Depuis la fondation de la Congrégation des religieuses égyptiennes du Sacré-Cœur en 1913, les couvents ne cessent de recevoir de jeunes filles qui désirent se retirer de la vie du monde pour se consacrer à Dieu.

D’après sœur Georgina, dans ce monde où les choses matérielles dominent et les éléments de tentation se multiplient chaque jour, attirant les gens vers une vie plus confortable, l’on trouve quand même des jeunes filles qui veulent rejoindre le couvent. Elles se sentent prêtes à laisser tout derrière elles pour remplir les obligations de la vie religieuse et sans regret. « C’est un choix personnel et la preuve c’est que les étapes de la formation donnent droit aux sœurs de se retirer à n’importe quel moment et de revenir à la vie normale », dit sœur Georgina.

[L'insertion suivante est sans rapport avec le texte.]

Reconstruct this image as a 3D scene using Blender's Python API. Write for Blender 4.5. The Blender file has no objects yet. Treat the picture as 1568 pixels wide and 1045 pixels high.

Elle poursuit qu’aujourd’hui, avec la modernité et la liberté dont jouissent les filles, lorsque l’une d’elles prend cette décision, c’est un grand défi. Le choix de laisser ce monde pour rentrer au couvent doit être mûrement réfléchi et elle doit être convaincue de son choix.

Chaque année au mois d’août, le couvent reçoit entre 6 et 8 novices qui sont toutes bien éduquées, et dans la plupart du temps, ce sont des universitaires. On attendait de Véronique de devenir médecin, surtout qu’elle s’est inscrite à la faculté de médecine, mais elle a préféré se consacrer à Dieu et suivre la voie religieuse. « Mon père refusait de me voir autrement que médecin, et moi, je ne pouvais pas résister à l’appel de Dieu, c’était plus fort que tout », conclut Véronique.